Business

Premier Li, let’s talk about the environment

Li Keqiang should bring warnings about 'blind' development in China on upcoming Latin America trip

Just four months after the first China-CELAC Summit in Beijing and less than a year after the BRICS Summit in Fortaleza, high-level meetings between Chinese and Latin American leaders continue to come in quick succession. This time around the meetings will be led by Premier Li Keqiang (President Xi Jinping’s deputy) who will visit Brazil, Colombia, Peru and Chile from 18-26 May. This would be an ideal moment to highlight the new social and environmental commitments that China is introducing in national policies, and which should also be extended beyond its borders. It is expected that the visit will generate new agreements to advance development projects and China will likely extend more credit.

It has already been announced that renewing the joint action plan between China and Brazil (likely until 2021), the Brazil-Peru transcontinental railway and the new Asian Infrastructure Development Bank (AIIB), of which Brazil has become a member, will feature on Li’s agenda. The visit is also very significant for Colombia and Chile, two countries which have not received the level of Chinese foreign direct investment (FDI) that neighbouring countries have.

Li’s visit could also be an opportunity to talk about socially and environmentally responsible investment, which China, as well as Latin American countries, recognise as a fundamental tenet of a sustainable development framework but which is absent in economic and diplomatic fora. Li is known in China for confronting polluting companies with an ‘iron fist’ and his pronouncements have echoed both in and outside the country. For example, in March last year, in an open session of the People’s National Congress, Li said that China would declare war on pollution, as persistent smog is “nature’s red alert, a warning against a blind and inefficient model of development” – a declaration which resonated around the world but which has so far only yielded mixed results at home.

Li is not the only Chinese leader who promotes policy instruments that evaluate and make social and environmental performance accountable. Not long ago, at the AIIB’s ceremony for the signing of its Memorandum of Understanding, President Xi said that the new institution would study and learn from the rules and experiences of other multilateral banks such as the World Bank. Even more recently, Pan Gongsheng, the Vice Governor of the people’s bank of China suggested that China’s development had come at the cost of pushing its ecosystems to their limits and added that restoring the damage caused would place an enormous economic pressure on future generations.

Currently, the People’s Bank of China, with the support of the United Nations Environment Program (UNEP), are designing a Green Financial System to improve, among other things, public access to information, rating the “Green credentials” of companies and projects and are establishing a system of accounting which factors social and environmental externalities into the cost of a project. Chinese finance in Latin America has surpassed that of the multilateral banks. And this capital is being injected into countries with high concentrations of forests and fresh water reserves like Brazil, Venezuela, Ecuador, Argentina and Peru, to support oil and mineral extraction, industrial agriculture and huge infrastructure works.
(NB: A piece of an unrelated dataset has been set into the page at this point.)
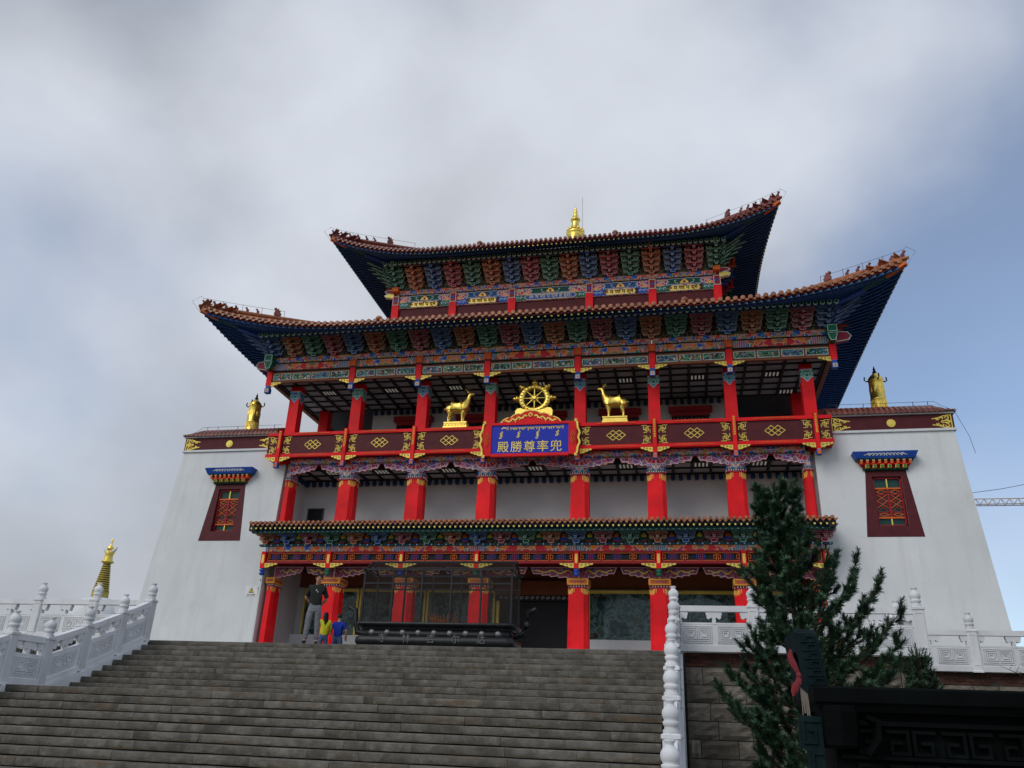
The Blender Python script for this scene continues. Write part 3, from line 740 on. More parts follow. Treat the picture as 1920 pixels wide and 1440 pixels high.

It is pressing that plans to establish instruments for social and environmental risk analysis are made concrete within the framework of these new high-level exchanges between China and Latin America, and that they form a suitable basis for deciding whether to approve finance. At the same time, commitment from all actors is important: financiers, contractors and national governments, to ensure that obligatory social and environmental regulations are implemented and that international best practice is met.

Li’s visit in the next few days represents a huge opportunity for China and the countries of Latin America to demonstrate that economic interests go hand-in-hand with genuine and robust commitments to the social and environmental sustainability of the continent.